Cuttack: Orissa High Court has ruled that "living in adultery denotes a continuous course of conduct and not isolated acts of immorality", while observing that it was "different from leading an unchaste life".
The ruling on Wednesday came while the court set aside a family court judgment rejecting a woman's plea for maintenance as her husband had accused her of living in adultery.
The Indian Penal Code defines, in Section 497, that "whoever has sexual intercourse with a person who is and whom he knows or has reason to believe to be the wife of another man, without the consent or connivance of that man, such sexual intercourse not amounting to the offence of rape, is guilty of the offence of adultery".
The single-judge bench of Justice S.K. Sahoo said there was no dispute that when the wife destroys the sanctity of marriage and lives in adultery with another person, she would not be entitled either to any maintenance or interim maintenance. But an act of isolated lapse would not disentitle the wife to claim maintenance.

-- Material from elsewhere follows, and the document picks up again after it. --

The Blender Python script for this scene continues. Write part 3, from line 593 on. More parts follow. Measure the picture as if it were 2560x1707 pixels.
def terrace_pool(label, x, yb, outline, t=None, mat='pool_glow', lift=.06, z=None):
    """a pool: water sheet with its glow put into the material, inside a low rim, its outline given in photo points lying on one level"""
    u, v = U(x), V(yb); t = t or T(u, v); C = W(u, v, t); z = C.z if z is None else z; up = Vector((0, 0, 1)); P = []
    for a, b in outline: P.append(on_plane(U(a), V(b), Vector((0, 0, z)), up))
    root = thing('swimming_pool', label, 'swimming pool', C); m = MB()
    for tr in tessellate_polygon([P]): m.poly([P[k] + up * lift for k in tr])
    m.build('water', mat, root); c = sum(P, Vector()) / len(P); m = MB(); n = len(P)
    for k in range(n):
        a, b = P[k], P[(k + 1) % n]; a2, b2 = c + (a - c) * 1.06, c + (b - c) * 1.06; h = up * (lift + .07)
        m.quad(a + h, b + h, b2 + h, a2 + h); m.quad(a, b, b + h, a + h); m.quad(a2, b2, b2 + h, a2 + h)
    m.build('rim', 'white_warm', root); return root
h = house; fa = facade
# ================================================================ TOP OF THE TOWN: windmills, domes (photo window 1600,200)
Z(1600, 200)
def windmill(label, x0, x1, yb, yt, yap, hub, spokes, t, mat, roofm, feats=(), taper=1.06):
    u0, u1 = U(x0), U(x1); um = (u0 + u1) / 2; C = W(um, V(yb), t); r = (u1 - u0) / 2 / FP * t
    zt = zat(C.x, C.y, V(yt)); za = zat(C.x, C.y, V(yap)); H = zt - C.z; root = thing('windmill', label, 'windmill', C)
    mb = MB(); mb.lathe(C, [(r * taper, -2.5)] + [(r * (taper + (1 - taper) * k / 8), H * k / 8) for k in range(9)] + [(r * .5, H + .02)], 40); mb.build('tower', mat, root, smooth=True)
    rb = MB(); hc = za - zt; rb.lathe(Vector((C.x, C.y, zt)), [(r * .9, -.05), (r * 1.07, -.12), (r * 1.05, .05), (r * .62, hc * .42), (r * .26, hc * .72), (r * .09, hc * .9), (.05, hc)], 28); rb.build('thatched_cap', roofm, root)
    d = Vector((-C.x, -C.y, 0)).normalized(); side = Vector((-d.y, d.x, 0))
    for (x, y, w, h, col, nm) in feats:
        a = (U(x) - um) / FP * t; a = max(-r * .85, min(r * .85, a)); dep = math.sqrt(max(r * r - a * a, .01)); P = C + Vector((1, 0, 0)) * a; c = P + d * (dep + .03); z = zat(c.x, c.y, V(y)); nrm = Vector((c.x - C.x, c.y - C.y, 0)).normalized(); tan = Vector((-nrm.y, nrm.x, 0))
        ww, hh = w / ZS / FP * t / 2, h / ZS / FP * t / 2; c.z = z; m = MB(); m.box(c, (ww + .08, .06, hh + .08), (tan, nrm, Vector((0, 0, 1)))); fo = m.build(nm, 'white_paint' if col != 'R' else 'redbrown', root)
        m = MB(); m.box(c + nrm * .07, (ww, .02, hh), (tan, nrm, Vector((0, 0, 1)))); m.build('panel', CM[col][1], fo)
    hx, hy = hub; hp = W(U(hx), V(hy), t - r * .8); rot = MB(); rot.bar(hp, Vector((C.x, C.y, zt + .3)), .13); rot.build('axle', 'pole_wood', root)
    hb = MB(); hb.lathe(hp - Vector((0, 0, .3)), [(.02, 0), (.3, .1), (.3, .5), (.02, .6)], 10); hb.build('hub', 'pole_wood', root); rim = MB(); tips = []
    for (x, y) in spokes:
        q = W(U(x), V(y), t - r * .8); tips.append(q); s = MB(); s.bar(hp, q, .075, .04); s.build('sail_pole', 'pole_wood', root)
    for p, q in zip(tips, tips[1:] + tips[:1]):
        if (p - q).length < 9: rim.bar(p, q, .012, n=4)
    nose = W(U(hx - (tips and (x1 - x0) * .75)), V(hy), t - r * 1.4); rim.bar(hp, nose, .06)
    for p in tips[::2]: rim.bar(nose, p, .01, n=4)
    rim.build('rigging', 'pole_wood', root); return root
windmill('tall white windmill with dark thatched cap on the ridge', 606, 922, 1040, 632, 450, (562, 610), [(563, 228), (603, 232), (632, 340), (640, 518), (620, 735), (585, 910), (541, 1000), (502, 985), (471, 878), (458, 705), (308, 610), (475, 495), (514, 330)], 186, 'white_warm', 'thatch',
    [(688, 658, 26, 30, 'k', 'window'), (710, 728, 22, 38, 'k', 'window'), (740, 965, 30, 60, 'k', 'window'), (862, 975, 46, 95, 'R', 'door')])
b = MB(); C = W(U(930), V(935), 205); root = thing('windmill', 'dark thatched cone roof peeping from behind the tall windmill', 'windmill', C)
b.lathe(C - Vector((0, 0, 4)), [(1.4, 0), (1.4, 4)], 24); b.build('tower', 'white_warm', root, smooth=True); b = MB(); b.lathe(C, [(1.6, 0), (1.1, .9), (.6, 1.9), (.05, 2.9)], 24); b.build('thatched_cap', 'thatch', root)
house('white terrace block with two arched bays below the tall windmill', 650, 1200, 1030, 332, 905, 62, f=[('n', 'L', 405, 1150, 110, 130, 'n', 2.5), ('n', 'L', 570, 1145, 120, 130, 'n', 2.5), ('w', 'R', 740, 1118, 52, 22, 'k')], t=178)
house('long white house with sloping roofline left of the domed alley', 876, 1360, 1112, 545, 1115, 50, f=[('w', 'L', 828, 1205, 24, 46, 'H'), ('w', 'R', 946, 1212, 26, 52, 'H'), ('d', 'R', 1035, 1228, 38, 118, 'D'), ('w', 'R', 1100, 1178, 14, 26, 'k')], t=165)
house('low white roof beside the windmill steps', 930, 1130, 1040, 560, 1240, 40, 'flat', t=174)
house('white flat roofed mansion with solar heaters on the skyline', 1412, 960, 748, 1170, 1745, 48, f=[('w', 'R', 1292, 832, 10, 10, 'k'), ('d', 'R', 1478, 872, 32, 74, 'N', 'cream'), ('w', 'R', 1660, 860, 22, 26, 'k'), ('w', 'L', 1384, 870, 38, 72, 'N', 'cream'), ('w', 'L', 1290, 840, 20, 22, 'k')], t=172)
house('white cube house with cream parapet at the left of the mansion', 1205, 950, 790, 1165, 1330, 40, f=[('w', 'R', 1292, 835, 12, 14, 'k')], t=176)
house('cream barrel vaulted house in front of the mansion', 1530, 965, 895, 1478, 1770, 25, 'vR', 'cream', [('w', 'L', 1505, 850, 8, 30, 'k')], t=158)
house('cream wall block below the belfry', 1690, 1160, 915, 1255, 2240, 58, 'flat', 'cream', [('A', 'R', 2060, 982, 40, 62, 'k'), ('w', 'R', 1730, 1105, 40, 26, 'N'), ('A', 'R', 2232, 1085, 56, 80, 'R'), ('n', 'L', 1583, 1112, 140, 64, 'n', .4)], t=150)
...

"The onus is on the husband to establish that the wife is living in adultery. There must be specific and cogent evidence relating to accusation of adultery," Justice Sahoo observed. "Evidence which creates some sort of suspicion on the conduct of the wife is not enough to establish that she is living in adultery. When the husband comes forward with a case of adultery against the wife in a maintenance proceeding to disentitle the wife from claiming maintenance, there is no back out."
"He has to prove such aspect by adducing cogent evidence and if he fails in that respect, that by itself would be sufficient to entitle her to remain apart from her husband and claim maintenance."
Pushpanjali Chhuria and Sanvi Chhuria, the wife and daughter of a junior engineer in Phulbani, Pranab Kumar Chhuria, had move high court after the Family Court (Kandhamal) rejected her plea for maintenance in August 2015. Pushpanjali had said that she lived separately from her husband on grounds of continuous torture over dowry.
However, Justice Sahoo said the Family Court judge was not justified in holding, without any sufficient reason, that the wife had refused to reside with her husband and therefore, was not entitled to maintenance. Such observations are contrary to the materials available on record and therefore, liable to be set aside, he observed.